Les religieux devaient en outre chanter vingt grand’messes solennelles, avec diacre et sous-diacre, chantres et enfants de choeur. Le jour du Sacre et de son octave, qui étaient évidemment les deux principales fêtes de la confrérie, la messe devait être célébrée avec plus de pompe : aux ministres des fêtes ordinaires s’ajoutaient un prêtre assistant, un maître des cérémonies, quatre chantres chappés, et tous les religieux de la communauté devaient être présents au grand choeur.
Les membres de la confrérie assistaient fidèlement à ces fêtes ; ils devaient, en outre, aller six fois par an à « l’offerte » ; le consul donnait un écu au célébrant de l’Epiphanie, ordinairement le religieux qui avait été roi « à la cérémonie du gâteau ».
Deux fois par an, le jour du Sacre et celui de l’octave, les confrères se réunissaient dans un déjeûner commun. Ils avaient à leur disposition, pour cette fin, une des salles de la communauté, et, pendant longtemps, ce fut une salle particulière qui portait leurs armes au plafond.

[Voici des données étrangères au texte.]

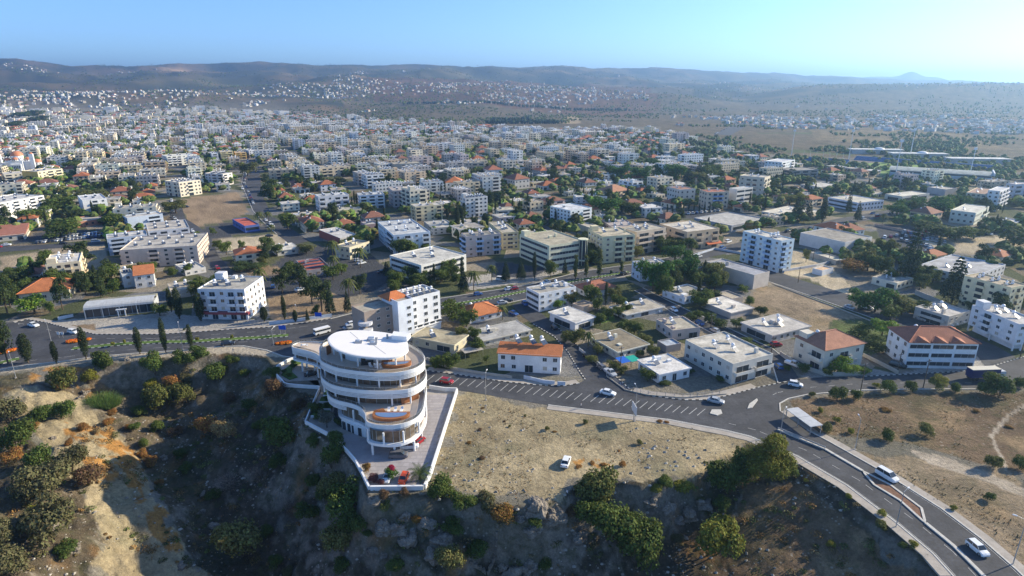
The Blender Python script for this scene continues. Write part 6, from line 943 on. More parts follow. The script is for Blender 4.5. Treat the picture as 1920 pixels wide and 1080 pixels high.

Comme tant d’autres, la confrérie tomba au XVIIIe siècle, en 1733. Depuis longtemps déjà, elle ne comptait plus d’Espagnols. On a au même décidé, en 1662, de ne plus admettre aucune personne qui ne fût « originaire de la ville ou faubourgs, ou marié avec femme ou fille de ladite ville ou faubourgs ». En outre, pour y être admis, il fallait l’avis favorable de douze membres et du consul. La confrérie n'était plus espagnole ; en revanche, elle était bien nantaise.
Jésus-Christ, en nous apprenant à prier, a mis ces paroles sur nos lèvres : « Donnez-nous aujourd’hui notre pain de chaque jour ». Il ne nous interdit donc point de lui demander les biens temporels, et l'Eglise, par les usages et les prières de sa liturgie, nous en donne l’exemple. Nos ancêtres le savaient bien; ils ne manquaient point d’intéresser les saints à leurs affaires et d’appeler la bénédiction de Dieu sur toutes leurs entreprises. Aussi, quand nos « marchands » nantais construisirent une Bourse pour leur commerce, ils voulut y joindre une chapelle et y attacher un aumônier. Ces riches armateurs qui, le soir, s’en allaient fièrement à la Bourse, en habit de soie et l’épée au côté, ne rougissaient pas de s’agenouiller le matin dans leur chapelle de Saint Julien, pour recommander au maître de la tempête les bateaux chargés de richesses, qu’ils expédiaient sur les océans. Les mêmes motifs et la même confiance les conduisaient aux autels de Notre-Dame, et les portaient à s'enrôler dans ses confréries. Vous donc, mes Frères, qui cherchez à acquérir, dans le commerce ou l’industrie, l’aisance et même la fortune, et vous qui demandez simplement à un travail plus modeste le pain de chaque jour, suivez ces exemples, priez Dieu et la Vierge de vous bénir.
Toutefois, n’oubliez pas ceci : les commerçants d’autrefois respectaient Dieu. ses mystères, son nom et ses commandements. Alors, on ne violait pas la sainte loi du dimanche par un travail maudit ; alors, à l'exemple de notre Jacques Cassard, qui imposait, même à des flibustiers, sous peine « de perdre leur part » de prise, l’engagement de ne pas « jurer le nom de Dieu », on ne souffrait pas dans les magasins ou les ateliers les impiétés et les blasphèmes ; alors, on s’agenouillait à la table sainte, et bien rares étaient ceux qui ne remplissaient pas « leurs devoirs ». De même, si vous voulez que Dieu écoute vos prières, il ne faut pas insulter à son nom, attaquer ses mystères, fouler aux pieds ses lois ; si vous voulez que la Mère vous protège, il ne faut pas crucifier a nouveau le Fils.
Les membres de notre confrérie faisaient serment « d‘honneur et de probité ». Ils savaient le tenir. À cette époque, la probité commerciale était intacte, la parole du marchand valait un contrat, la fraude était inconnue, la marchandise toujours de bon aloi. Tous aujourd’hui, parmi ceux qui se livrent au commerce ou à l‘industrie, seraient-ils dignes d’un tel éloge ? Peut-être serait-il imprudent de l’affirmer. Pour vous, mes Frères, si vous voulez que Marie vous protège, et que Dieu vous bénisse, vous marcherez sur les traces de vos pères, vous tiendrez votre « serment d‘honneur et de probité ».